С самого нежного возраста и до восемнадцати я каждое лето жил на даче бабушки с дедушкой, что на Кумысной поляне, в Саратове. Точнее, в детстве мне казалось, что дача где-то далеко-далеко, почти в другом мире. Но сейчас, глядя на карту, я понимаю — она фактически в черте города. Иначе бы туда нельзя было доехать на машине буквально за пятнадцать минут, если без пробок.

Но в детстве пробок не было, да и с машинами на Кумыске было негусто. А уж в нашей части дачного массива и подавно, потому что при кровавой гэбне участки нарезали трудовым коллективам. Дед до пенсии работал в театре оперы и балета тромбонистам, так что вокруг жила сплошная творческая интеллигенция — музыканты, актеры, обслуга… Точнее, к тому времени, когда в тех краях появился я, кое-кто свои дачи попродавал, и потому накал интеллигентности немного спал. Однако и у новых хозяев с деньгами было не очень. Кстати, кровавая гэбня была настолько сурова, что и в городе селила людей по профессиональному признаку. В результате дед с бабушкой жили в одном доме примерно с двумя третями соседей по даче.
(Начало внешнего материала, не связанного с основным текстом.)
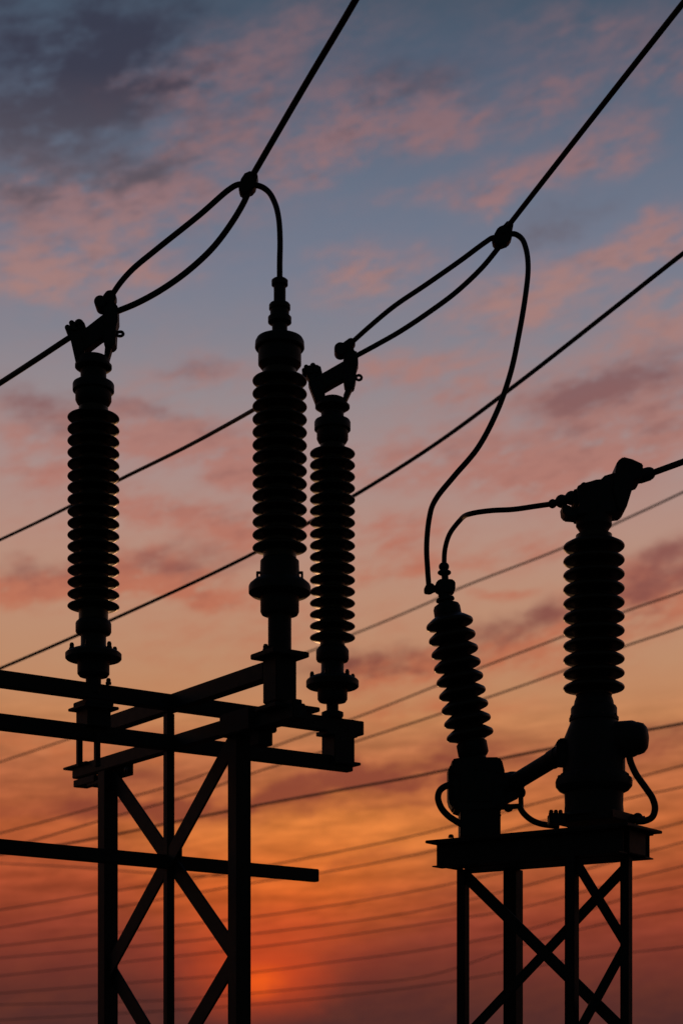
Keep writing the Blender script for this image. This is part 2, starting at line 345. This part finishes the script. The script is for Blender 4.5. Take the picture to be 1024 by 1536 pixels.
# --- left post insulator
tl = thing('post_insulator', atz(insL, ZA), 'post insulator at far left of the lattice frame with slanting clamp arm on top', 'insulator', 'ribbed post insulators with clamp arms')
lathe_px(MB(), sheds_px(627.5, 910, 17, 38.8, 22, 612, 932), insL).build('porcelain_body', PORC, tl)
lathe_px(MB(), [(536, 0), (536, 20), (538.5, 24), (546, 24.5), (547, 26), (548, 27.5), (552, 27.5), (554, 25), (556, 19.3), (572.5, 19.3), (573, 26), (575.5, 30), (577.5, 31), (587, 31), (588, 30), (588.6, 27), (601, 27), (606, 24.5), (612, 18)], insL).build('top_cap', CAST, tl)
lathe_px(MB(), [(930, 22), (934, 26), (936, 26.7), (948, 26.7), (951, 25), (952, 19), (968, 19), (974, 22), (975, 32), (979, 40), (981, 42), (988, 42), (990, 40), (991, 24), (1011, 24), (1015, 21), (1016, 11.5), (1040, 11.5)], insL).build('base_flange', CAST, tl)
parts_bolts(tl, insL, 33, 967, 979, 6, 3.2, .4)
b = MB(); b.box(atz(insL, zat(1064, insL.y)), (U, V, UP), (.105, .105, .008)); b.box(atz(insL, zat(1057, insL.y)), (U, V, UP), (.085, .08, .012)); b.build('mounting_plate', STEEL, tl, .003)
b = MB(); b.box(atz(insL, zat(1079, insL.y)), (U, V, UP), (.072, .072, .05)); b.build('pedestal', STEEL, tl, .004)
b = MB(); hexbolt(b, atz(insL, 0)+U*.07+V*-.045+UP*(ZA+.043), .012, .035); b.build('bolt', CAST, tl)
def poly(of, sc, pts): return [(of[0]+x/sc, of[1]+y/sc) for x, y in pts]
z1 = lambda pts: poly((60, 400), 5.12, pts)
z3 = lambda pts: poly((440, 490), 7.314, pts)
def px2(of, sc, x, y): return (of[0]+x/sc, of[1]+y/sc)
YL, Y3 = insL.y, ins3.y
b = MB()
b.prism(z1([(238, 560), (262, 545), (345, 500), (497, 382), (560, 372), (600, 400), (596, 470), (560, 520), (472, 572), (420, 612), (352, 664), (300, 650)]), YL, .075)
b.prism(z1([(236, 545), (330, 545), (352, 665), (340, 760), (284, 760)]), YL, .094)
b.prism(z1([(492, 330), (580, 300), (604, 345), (606, 440), (592, 480), (586, 615), (556, 640), (502, 628), (492, 560), (500, 380)]), YL, .086)
b.prism(z1([(506, 620), (556, 632), (524, 745), (496, 745), (500, 690)]), YL, .06)
arm = b.build('clamp_arm', CAST, tl, .004)
b = MB(); q = lambda x, y: P(*px2((60, 400), 5.12, x, y), YL)
b.cyl(q(472, 294)+Vector((0, -.05, 0)), q(472, 294)+Vector((0, .05, 0)), 9.2*YL/F, seg=24)
b.prism(z1([(488, 240), (520, 200), (560, 194), (588, 225), (588, 260), (575, 290), (605, 320), (600, 352), (500, 372)]), YL, .062)
b.build('wire_clamp', CAST, tl, .004)
b = MB()
for x, y, r in ((222, 490, 4.2), (254, 456, 4.2), (310, 462, 7.2), (330, 470, 5), (275, 480, 6.5)): b.cyl(q(x, y)+Vector((0, -.045, 0)), q(x, y)+Vector((0, .045, 0)), r*YL/F, seg=16)
b.prism(z1([(235, 480), (345, 465), (354, 500), (300, 560), (236, 550)]), YL, .07)
b.build('wire_clamp', CAST, tl, .003)
b = MB(); c_ = q(616, 517); rr = 4.2*YL/F
b.tube([c_+Vector((math.cos(t)*rr*1.15, math.sin(t)*.008, math.sin(t)*rr)) for t in [2*math.pi*k/20 for k in range(21)]], .0085, 8); b.cyl(q(575, 497), q(600, 505), .006); b.build('eye_ring', CAST, tl)

# --- right-hand post insulator of the frame
t3 = thing('post_insulator', atz(ins3, ZA), 'slimmer post insulator on the right end of the upper beam, slanting clamp arm on top', 'insulator', 'ribbed post insulators with clamp arms')
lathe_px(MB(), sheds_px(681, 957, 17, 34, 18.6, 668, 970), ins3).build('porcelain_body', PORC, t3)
lathe_px(MB(), [(597, 0), (597, 14), (599, 18), (606, 19), (607, 24), (609, 26), (612, 26), (614, 23), (616, 20), (619, 17), (629, 17), (629.5, 22), (631.5, 26), (634, 27.2), (645, 27.2), (646, 26), (646.6, 23.6), (659, 23.6), (664, 21), (669, 16)], ins3).build('top_cap', CAST, t3)
lathe_px(MB(), [(969, 19), (974, 23.5), (977, 24.6), (989, 24.6), (992, 23), (993, 17), (1008, 17), (1013, 20), (1015, 30), (1020, 38), (1022, 39.5), (1030, 39.5), (1032, 37), (1033, 22.5), (1049, 22.5), (1053, 20), (1054, 9), (1070, 9)], ins3).build('base_flange', CAST, t3)
parts_bolts(t3, ins3, 31.5, 1009, 1022, 6, 2.9, .25)
lathe_px(MB(), [(1067, 12), (1069, 16.5), (1074, 16.5), (1078, 14)], ins3).build('foot_nut', CAST, t3)
b = MB(); p_ = on(C0, U, 507)
b.box(atz(p_, zat(1126, p_.y)), (U, V, UP), (.076, .07, .09)); b.build('pedestal', STEEL, t3, .004)
b = MB(); b.box(atz(p_, zat(1103, p_.y))-V*.0+U*-.01, (U, V, UP), (.115, .06, .012)); b.build('mounting_plate', STEEL, t3, .003)
b = MB(); b.box(atz(p_, zat(1145, p_.y))+U*.03, (U, V, UP), (.1, .06, .009)); b.build('mounting_plate', STEEL, t3, .003)
b = MB(); q = lambda x, y: P(*px2((440, 490), 7.314, x, y), Y3)
b.prism(z3([(165, 632), (200, 600), (315, 536), (548, 402), (620, 380), (690, 400), (690, 480), (640, 545), (546, 596), (430, 662), (345, 712), (250, 730)]), Y3, .075)
b.prism(z3([(162, 632), (300, 600), (345, 712), (352, 850), (240, 840)]), Y3, .094)
b.prism(z3([(552, 360), (690, 290), (708, 350), (710, 430), (690, 485), (684, 600), (664, 682), (640, 696), (578, 690), (560, 676), (548, 598), (545, 400)]), Y3, .086)
b.prism(z3([(584, 680), (645, 690), (572, 845), (540, 850), (548, 765)]), Y3, .06)
b.build('clamp_arm', CAST, t3, .004)
b = MB(); b.cyl(q(515, 268)+Vector((0, -.045, 0)), q(515, 268)+Vector((0, .045, 0)), 9.3*Y3/F, seg=24)
b.prism(z3([(535, 200), (620, 140), (672, 150), (680, 195), (650, 238), (672, 290), (712, 310), (700, 350), (555, 372), (545, 330)]), Y3, .062); b.build('wire_clamp', CAST, t3, .004)
b = MB()
for x, y, r in ((118, 505, 3.4), (142, 470, 3.6), (215, 455, 4.2), (180, 500, 6), (250, 490, 6)): b.cyl(q(x, y)+Vector((0, -.045, 0)), q(x, y)+Vector((0, .045, 0)), r*Y3/F, seg=16)
b.prism(z3([(128, 470), (175, 445), (298, 455), (318, 535), (180, 612), (150, 570)]), Y3, .07); b.build('wire_clamp', CAST, t3, .003)
b = MB(); c_ = q(716, 560); rr = 4.2*Y3/F
b.tube([c_+Vector((math.cos(t)*rr, math.sin(t)*.008, math.sin(t)*rr*1.05)) for t in [2*math.pi*k/20 for k in range(21)]], .0085, 8); b.cyl(q(670, 560), q(690, 562), .006); b.build('eye_ring', CAST, t3)

# --- middle bushing
tm = thing('cable_bushing', atz(insM, ZB+.05), 'tallest ribbed bushing in the middle, a looped cable entering its stepped top', 'insulator')
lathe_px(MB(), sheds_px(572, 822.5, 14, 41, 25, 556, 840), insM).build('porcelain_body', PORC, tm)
lathe_px(MB(), [(419, 0), (419, 10), (421, 12.3), (428, 12.3), (430, 9), (454, 9), (456, 14.5), (458, 16), (464, 16), (466, 14.2), (473, 14.2), (476.5, 17.6), (484, 17.6), (488, 11.5), (506, 11.5)], insM).build('terminal_stud', CAST, tm)
lathe_px(MB(), [(505, 12), (506, 28), (509, 34.5), (513, 36.6), (522, 37.2), (524, 36), (524.5, 32.3), (547, 32.3), (554, 27), (560, 21)], insM).build('top_cap', CAST, tm)
lathe_px(MB(), [(838, 25), (841, 28), (842, 29), (858, 29.5), (868, 30), (871, 38), (877, 45), (880, 46.5), (890, 46.5), (893, 43), (896, 29), (918, 29), (922, 27), (923, 17.5), (982, 17.5)], insM).build('base_flange', CAST, tm)
for sx in (-1, 1):
    b = MB(); yy = insM.y
    for py, hh, w in ((867, .03, .006),): b.box(P(419.5+sx*33.5, 866, yy), ((1, 0, 0), (0, 1, 0), UP), (.006, .012, .028))
    b.box(P(419.5+sx*30.5, 859, yy), ((1, 0, 0), (0, 1, 0), UP), (.016, .012, .005)); b.build('lug', CAST, tm, .002)
b = MB(); b.box(atz(insM, zat(984, insM.y)), (U, V, UP), (.112, .112, .014)); b.build('mounting_plate', STEEL, tm, .004)
b = MB(); hexbolt(b, P(398.5, 979, insM.y-.02), .013, .045); b.build('bolt', CAST, tm)
b = MB(); b.box(atz(insM, (zat(986, insM.y)+ZB+.045)/2), (U, V, UP), (.0645, .0645, (zat(986, insM.y)-ZB-.045)/2)); b.build('pedestal', STEEL, tm, .005)
b = MB(); b.box(atz(insM, ZB+.015)+Vector((.04, .01, 0)), (U, V, UP), (.14, .1, .012)); b.build('foot_plate', STEEL, tm, .004)
for d in (.09, .13):
    hexbolt(MB(), atz(insM, ZB+.026)+U*d-V*.02, .014, .03).build('bolt', CAST, tm)

# ------------------------------------------------------------------ right steel platform
NP = P(940, 1233, 8.9); ZD = NP.z
pL = Vector((-1.376, 1, 0)).normalized(); qR = Vector((1, 1.376, 0)).normalized()
LEN, WID = 1.234, .41
def deck(a, w, z): return Vector((NP.x, NP.y, 0))+pL*LEN*a+qR*WID*w+UP*z
plat = thing('steel_platform', deck(.5, .5, 0), 'dark steel platform on four braced legs under the right-hand equipment', 'platform')
b = MB(); b.box(deck(.5, .5, ZD-.008), (pL, qR, UP), (LEN/2, WID/2, .008)); b.build('deck_plate', STEEL, plat, .003)
for w in (.13, .87):
    b = MB(); b.isec(deck(.04, w, ZD-.083), deck(.965, w, ZD-.083), .1, .134, .007); b.build('deck_beam', STEEL, plat, .0015)
for a in (.045, .96):
    b = MB(); b.box(deck(a, .5, ZD-.083), (pL, qR, UP), (.012, WID*.37-.055, .06)); b.build('end_beam', STEEL, plat, .003)
b = MB(); b.box(deck(.5, .5, ZD-.145), (pL, qR, UP), (LEN*.38, WID*.2, .006)); b.build('under_plate', STEEL, plat, .002)
ZL = ZD-.152
def legpos(px, w):
    return on(deck(0, w, 0), pL, px)
Ls = {694: (.5, .0265), 769: (.93, .041), 857: (.07, .0285), 938.5: (.5, .0245)}
LP = {}
for px, (w, h) in Ls.items():
    p = legpos(px, w); LP[px] = p
    b = MB(); b.box(atz(p, ZL/2), (pL, qR, UP), (h, h, ZL/2)); lg = b.build('leg', STEEL, plat, .003)
    b = MB(); b.box(atz(p, .012), (pL, qR, UP), (.1, .1, .012)); b.build('base_plate', STEEL, lg)
def brace(p, q, py0, py1, w, off):
    d = (q-p).normalized(); n = Vector((d.y, -d.x, 0)); b = MB()
    b.bar(atz(p, zat(py0, p.y))+n*off, atz(q, zat(py1, q.y))+n*off, .01, w, n); b.build('diagonal_brace', STEEL, plat, .002)
A, B_, C_, D_ = LP[694], LP[769], LP[857], LP[938.5]
for k in range(2):
    brace(A, D_, 1309+k*238, 1549+k*238, .066, .008+.001*k); brace(D_, A, 1299+k*238, 1558+k*238, .056, .009+.001*k)
for y0 in (1284, 1532):
    brace(C_, D_, y0, y0+134, .05, .012); brace(D_, C_, y0+134, y0+284, .05, .013)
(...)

Долгое время «колеса» были только у деда и нашего соседа, тоже из духовой группы. Конечно, не автомобили, а мотоциклы — «ИЖ-Юпитер 2», только у деда была версия постарше. На нем он и гонял до 82 лет, проходя медкомиссию вообще безо всяких трудностей, благо здоровье до последнего было впечатляющим. На мотоцикле много не увезешь — разве что яблоки, да и то не все. Но дед умел со всеми договариваться, и с завода «Серп и молот», где он до последнего работал сторожем, привозил кучу интересного — от здоровенной железнодорожной цистерны, из которой сделали главную емкость для воды садоводческого товарища, до «Камаза» кирпича, оставшегося от сноса старого цеха. Кирпич упорно раздавали всем желающим, и все равно на участке остались две груды, которые, кажется, лежат там до сих пор.

Дед с бабушкой перебирались на дачу в мае. Я в это время еще доучивался в школе или институте, и потому присоединиться к ним не мог. А жаль, потому что почти всегда пропускал время цветения всего и вся. Воздух, равно как и вода, на Кумысной поляне был идеальным, и когда вдобавок расцветали яблони, груши, сирень, липа, акации, не говоря уж о многочисленных лесных растениях, это было… неописуемо. Плюс добавьте звенящую тишину — вокруг еще никто не живет, вертолетное училище с закрытием СССР перестало тратить бензин на полеты курсантов, справа лес березовый, слева лес дубовый… До сих пор не могу забыть, как буквально на час оказался на даче в мае 94-го. Остро захотелось остаться там навсегда, но надо было заканчивать школу, поступать в институт… В общем, опять добрался только в июне, когда были свои прелести, но другие.

Почему я все это вспомнил? Да просто прогулялся сегодня по окрестностям. Вроде Москва, но, блин, тихо очень, и все вокруг цветет… Конечно, в воздухе нет того свежего холодка, как на Кумыске в начале девяностых, но очень, очень похоже. И этот запах сирени…

Дед умер в мае 96-го, так и не добравшись до дачи. Учитывая, как он ее любил, можно помечтать — вот, мол, когда б удалось вывезти его на Кумыску, сразу пошел бы на поправку… Нет, не пошел бы. В день похорон соседи привезли с дачи груду сирени. Всю комнату завалили. Не помню, чтобы кто-то плакал. Нет, все говорили о никогда не унывающем Михаиле Ивановиче Полешкине, который прожил большую трудную жизнь, но так и не нажил ни одного настоящего врага.

Дачу вскоре продали. Но, кажется, новые хозяева там толком не бывали, потому что в прошлом году на даче все было почти как при деде. Только дома обветшали, кухня покрылась ржавчиной… Но внутри, уверен, все нормально — дед оба дома построил сам и может не очень красиво, зато на совесть.

Кумысная Поляна дача

Даже замок висит еще дедов. А кирпичами еще дорожки по участку выкладывали, вспомнил.

Кумысная Поляна

Мы не можем вернуться в те времена, когда все были живы, и что-то сделать иначе. Но мы можем вспомнить. И это тоже иногда неплохо.